Alexander Wandl and Birgit Hausleitner at the reception after the defence.

Alexander Wandl obtained his PhD at TU Delft with a dissertation titled “Territories-in-between: A Cross-case Comparison of Dispersed Urban Development in Europe”. The defense took place at the AULA TU Delft  on 22 JAN 2020. The promotors were Professor Vincent Nadin and Professor Wil Zonneveld, and the co-promotor was Associate Professor Remon Roiij. Birgit Hausleitner and Ulf Hackauf were paranymphs.

Alex is part of the section of Environmental Technology and Design at the Department of Urbanism, a section led by Professor Arjan van Timmeren. van Timmeren was a member of the PhD committee, together with Paola Viganò (IUAV University of Venice and EPFL Lausanne), Prof. Axel Borsdorf (University of Innsbruck), Dr. David Hamers (Planbureau voor de Leefomgeving).

Alex has been contributing to education and research at the Department of Urbanism since his graduation at the EMU (European Master of Urbanism) with notable publications such as “Amsterwarm: Gebiedstypologie warmte-eiland Amsterdam” and “Hotterdam: How space is making Rotterdam warmer, how this affects the health of its inhabitants, and what can be done about it“, both in co-authorship with Frank van der Hoeven, The circular economy concept in design education: Enhancing understanding and innovation by means of situated learning (2019) in Urban Planning. Alex has also acted as editor of the special issue of Planning Practice and Research: Sustainable Planning of peri-urban areas (2017).

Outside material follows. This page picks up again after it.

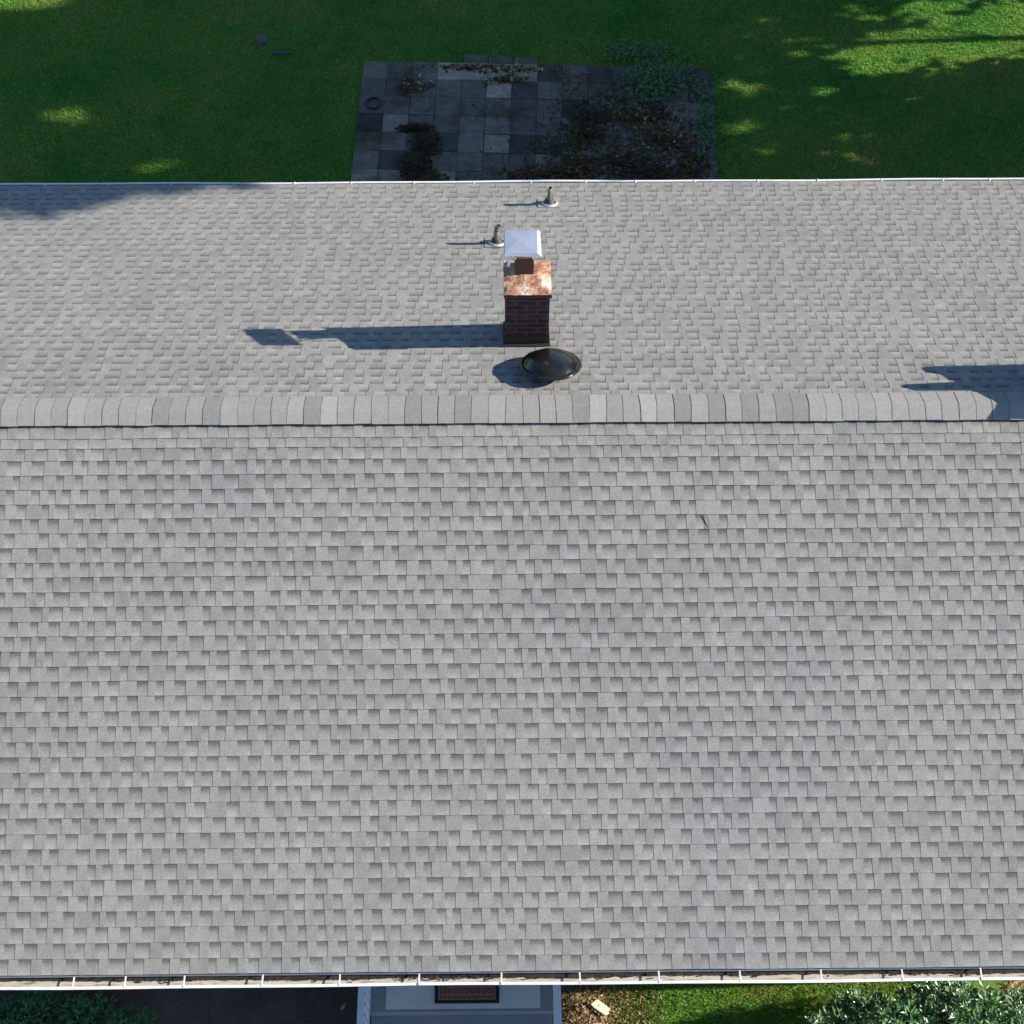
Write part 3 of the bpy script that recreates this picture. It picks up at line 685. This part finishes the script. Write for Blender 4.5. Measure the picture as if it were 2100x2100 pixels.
for k in range(6):
    p, q = pts[k], pts[(k+1) % 6]; b.quad([(*p, zt-(p[0]-1)*.15), (*p, zt-.05-(p[0]-1)*.15), (*q, zt-.05-(q[0]-1)*.15), (*q, zt-(q[0]-1)*.15)])
tag(b.build('stone', M_stone, weld=True, bevel=.006), 'pale broken slab of stone lying on the dried plant', 'stone')
b = MB(); leaves(b, Vector((-1.87, -4.60, GF+.12)), Vector((.5, .8, .1)).normalized(), .10, .022, .95)
tag(b.build('fallen_leaf', M_dry), 'single pale leaf in the dark bed left of the porch', 'leaf')
grass_field('verge_grass', 'tawny scrubby ground cover next to the dried plant by the porch', 9000, (.66, 1.9), (-5.1, -4.36), 1.3, lambda X, Y: rng.random(len(X)) < np.clip(1.25-(X-.66)/1.0, 0, 1), mat=M_dry, wid=.007, GZ=GF)
# weeds on the far right corner of the patio
def weeds(name, label, cx, cy, rx, ry, n, h):
    root = tag(empty(name, (cx, cy, GZ)), label, 'weeds'); b = MB()
    for i in range(n):
        x, y = cx+rng.normal(0, rx), cy+rng.normal(0, ry); a = rng.uniform(0, 6.28)
        d = Vector((math.cos(a), math.sin(a), rng.uniform(.2, 1.2))).normalized()
        leaves(b, Vector((x, y, GZ+rng.uniform(.02, h))), d, rng.uniform(.05, .13), rng.uniform(.01, .022), float(rng.random()))
    put(b.build('foliage', M_weed), root); return root
weeds('weed_clump', 'clump of green weeds on the far right of the patio', 2.62, 10.05, .26, .22, 900, .2)
weeds('weed_clump', 'loose tuft of pale weeds on the lawn behind the patio', 2.3, 10.75, .35, .10, 350, .12)
weeds('weed_clump', 'thin weeds along the right edge of the patio', 3.35, 9.2, .08, .5, 350, .1)

# ring, grey lump
b = MB(); n = 32
cR = Vector((-2.03, 9.62, GZ+.05))
for i in range(n):
    a0, a1 = 2*math.pi*i/n, 2*math.pi*(i+1)/n
    for k in range(8):
        f0, f1 = 2*math.pi*k/8, 2*math.pi*(k+1)/8
        P = lambda a, f: cR+Vector(((.12+.018*math.cos(f))*math.cos(a), (.12+.018*math.cos(f))*math.sin(a), .018*math.sin(f)))
        b.quad([P(a0, f0), P(a1, f0), P(a1, f1), P(a0, f1)])
tag(b.build('rubber_ring', M_hose, smooth=True, weld=True), 'small dark ring lying near the left edge of the patio', 'ring')
import bmesh
def rock(name, loc, sc, mat, label, seed):
    bm = bmesh.new(); bmesh.ops.create_icosphere(bm, subdivisions=3, radius=1)
    for v in bm.verts:
        nn = 1+.45*mnoise.noise(v.co*1.6+Vector((seed, 0, 0)))+.2*mnoise.noise(v.co*4+Vector((seed, 3, 0)))
        v.co = Vector((v.co.x*sc[0], v.co.y*sc[1], v.co.z*sc[2]))*nn
    me = bpy.data.meshes.new(name); bm.to_mesh(me); bm.free(); me.materials.append(mat)
    o = bpy.data.objects.new(name, me); C.objects.link(o); o.location = loc; tag(o, label, 'stone')
rock('stone', (-3.97, 11.12, GZ+.02), (.10, .10, .07), M_greystone, 'grey blue stump of rock on the lawn, upper left', 1.3)
rock('stone', (-3.62, 10.82, GZ+.02), (.17, .035, .03), M_greystone, 'low flat grey stone half sunk in the lawn', 4.1)

b = MB(); b.tube([(1.991, -0.995, 4.591), (2.014, -1.050, 4.570), (2.028, -1.116, 4.539)], [.003, .004, .002], 6)
tag(b.build('twig', M_bark), 'short dark twig lying on the near roof slope right of centre', 'twig')

# ------------------------------------------------------------------ trees to the right whose shade lies on the lawn
# openings in the crowns: (x, y, half length, half width) of the sun patch each lets through
GAPS = [(-7.0, 9.45, .45, .22, 1), (-6.7, 9.2, .3, .14, .8), (-7.1, 9.05, .4, .10, .7), (-6.35, 9.1, .35, .08, .7), (-7.3, 9.2, .2, .12, .6), (-5.5, 8.25, .3, .16, .8), (-5.2, 8.4, .25, .08, .6), (-5.7, 8.0, .3, .06, .6), (-8.2, 12.2, 1.2, .35, .9), (-5.9, 12.3, .8, .2, .6),
        (6.9, 10.8, 1.3, .42, 1), (7.6, 11.0, 1.5, .45, 1), (6.2, 10.45, .75, .22, .95), (8.2, 11.1, 1.6, .42, 1), (7.9, 11.8, .9, .3, .8), (9.2, 11.6, 1.2, .7, 1), (5.4, 10.75, .9, .12, .6), (5.1, 10.2, .5, .10, .6), (5.6, 11.0, .5, .08, .7),
        (4.0, 10.0, .18, .35, .5), (3.95, 9.2, .2, .45, .5), (4.3, 8.5, .3, .2, .45), (5.6, 8.4, .3, .1, .4), (4.5, 9.5, .35, .1, .4), (3.3, 10.8, .5, .15, .45), (2.3, 11.0, .5, .12, .35), (4.3, 11.2, .4, .1, .5), (3.0, 11.9, .5, .1, .5), (5.0, 11.6, .4, .1, .4),
        (6.3, 8.9, .3, .07, .4), (8.6, 8.6, .5, .07, .4), (7.7, 9.6, .4, .07, .5), (.4, 10.5, .7, .08, .4), (-.5, 11.6, .6, .1, .25)]
for _ in range(70): GAPS.append((rng.uniform(3.4, 6.5)+rng.exponential(1.0), rng.uniform(8.2, 12.2), rng.uniform(.15, .4), rng.uniform(.06, .12), rng.uniform(.4, .9)))
for _ in range(26): GAPS.append((rng.uniform(3.4, 6.6), rng.uniform(8.6, 12.2), rng.uniform(.35, .9), rng.uniform(.14, .3), rng.uniform(.1, .35)))
for _ in range(14): GAPS.append((rng.uniform(-8.5, 3), rng.uniform(10.8, 12.4), rng.uniform(.35, .9), rng.uniform(.10, .22), rng.uniform(.1, .3)))
def keep_leaf(P):
    """False where the leaf would block one of the openings, or would shade the house roof"""
    k = (P[:, 2]-GZ)/sv.z; gx = P[:, 0]-sv.x*k; gy = P[:, 1]-sv.y*k
    ok = np.ones(len(P), bool)
    for x, y, a, b_, st in GAPS:
        d = ((gx-x)/a)**2+((gy-y)/b_)**2
        ok &= ~((d < 1.0+.25*rng.normal(size=len(P))) & (rng.random(len(P)) < st+.1))
    # where the ray meets the plane of the far roof slope
    t = math.tan(AL); kr = (P[:, 2]+P[:, 1]*t-ZR)/(sv.z+sv.y*t); rx = P[:, 0]-sv.x*kr; ry = P[:, 1]-sv.y*kr
    edge = 4.34+.22*np.sin(rx*1.3+1)+.28*np.clip(rx+5.5, 0, 9)+rng.normal(size=len(P))*.17
    ok &= ~((ry < 5.12) & ((rx > -3.2) | (ry < edge)))
    return ok
def tree(x, y, trunk_h, r0, blobs, n, label, leaf=.16, top=None, limbs=True):
    root = tag(empty('tree', (x, y, GZ)), label, 'tree', 'shade trees east of the house')
    b = MB(); top = top or max(q[2] for q in blobs)
    b.tube([(x, y, GZ), (x+.05, y+.03, GZ+trunk_h*.5), (x-.05, y, GZ+trunk_h), (x, y+.05, top)], [r0, r0*.75, r0*.6, r0*.15], 10)
    for q in blobs:
        if q[1] > 5.9: b.tube([(x, y, max(trunk_h*.7, q[2]-q[3]*1.6)), ((x+q[0])/2, (y+q[1])/2, q[2]-q[3]*.8), (q[0], q[1], q[2])], [r0*.3, r0*.16, r0*.04], 5)
    put(b.build('trunk', M_bark), root)
    b = MB(); tot = sum(q[3]**2 for q in blobs)
    for q in blobs:
        m = int(n*q[3]**2/tot)
        D = rng.normal(size=(m, 3)); D /= np.linalg.norm(D, axis=1)[:, None]; rr = rng.uniform(.35, 1.05, m)
        rr *= 1+.25*np.array([mnoise.noise(Vector(d*2.2+q[0])) for d in D])
        Pn = np.array(q[:3])+D*(rr*q[3])[:, None]; Pn = Pn[keep_leaf(Pn)]
        for k in range(len(Pn)):
            a = Vector(rng.normal(size=3)).normalized(); c = a.cross(Vector(rng.normal(size=3))).normalized(); s = leaf*rng.uniform(.6, 1.3)
            p = Vector(Pn[k]); b.quad([p-a*s, p-c*s*.5, p+a*s, p+c*s*.5], (float(rng.random()), 0, 0))
    put(b.build('crown', M_treeleaf), root)
def wallblobs(y0, y1, z0, z1, r, st, x=15, jit=.4):
    out = []
    for yy in np.arange(y0, y1, st):
        for zz_ in np.arange(z0, z1, st):
            out.append((x+rng.uniform(-.8, .8), yy+rng.uniform(-jit, jit), zz_+rng.uniform(-jit, jit), r*rng.uniform(.85, 1.15)))
    return out
tree(15.2, 7.6, 1.6, .28, wallblobs(6.1, 9.2, 1.0, 13.0, 1.15, 1.3, jit=.25)+[(15, 5.7, 13.6, .8), (14.8, 5.3, 13.2, .7), (15.2, 5.5, 14.2, .8), (15.0, 5.6, 12.7, .7), (15.2, 6.4, 13.4, .9), (15, 5.4, 15.0, .7)], 34000, 'tall dense tree nearest the house gable', .17)
tree(15.6, 11.33, 4.2, .10, wallblobs(9.9, 12.8, 5.2, 13.0, 1.2, 1.3, x=15.4), 23000, 'tree on a slim bare trunk in the middle of the row', .17)
tree(16.0, 14.6, 2.2, .25, wallblobs(13.2, 16.5, 1.5, 13, 1.3, 1.6, x=16), 19000, 'broad tree at the far end of the row', .2)
tree(14.0, 9.6, .8, .10, wallblobs(9.0, 10.9, .6, 3.4, .8, .85, x=13.4, jit=.12), 9000, 'low bushy tree under the row', .13)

Alex leads a major Horizon 2020 research project titled REPAiR (Resource Management in Peri-Urban Areas: Going beyond urban metabolism), whose “”key innovations (…) are the integration of dynamic resource flow modelling, resource allocation together with urban and regional planning, and human behavioural aspects. REPAiR uses six peri-urban regions across Europe to develop, test and implement a GDSE as a tool for devising place-specific solutions to enhance resource efficiency and urban metabolism”.

Abstract of the PhD dissertation

An increasing body of literature suggests that the conventional idea of a gradual transition in spatial structure from urban to rural does not reflect contemporary patterns of urban development and their potential for sustainable development. The research introduces the concept of territories-in-between (TiB) to address the issues surrounding the sustainability of dispersed urban development. A cross-case comparison research design was chosen to develop methods and principles that can be transferred to other geographical contexts. Ten cases in five countries were studied with the aim to answer the following questions:What spatial structures characterise dispersed urban areas in Europe? Which morphological and functional structures of dispersed urban areas offer the potential for more sustainable development? If so, how can this potential be mapped and measured to inform regional planning and design? Are there similarities and dissimilarities concerning potentials of dispersed urban areas in different locations, planning cultures, topographies and histories? Do dispersed urban areas have distinct characteristics? In sum, the findings show that dispersed urban areas in Europe are quite distinct from urban and rural areas and that they share characteristics from one place to another. The research investigated three aspects of sustainable spatial development, the potential of multi-functionality, the provision of ecosystem services and the presence and potential for mixed-use.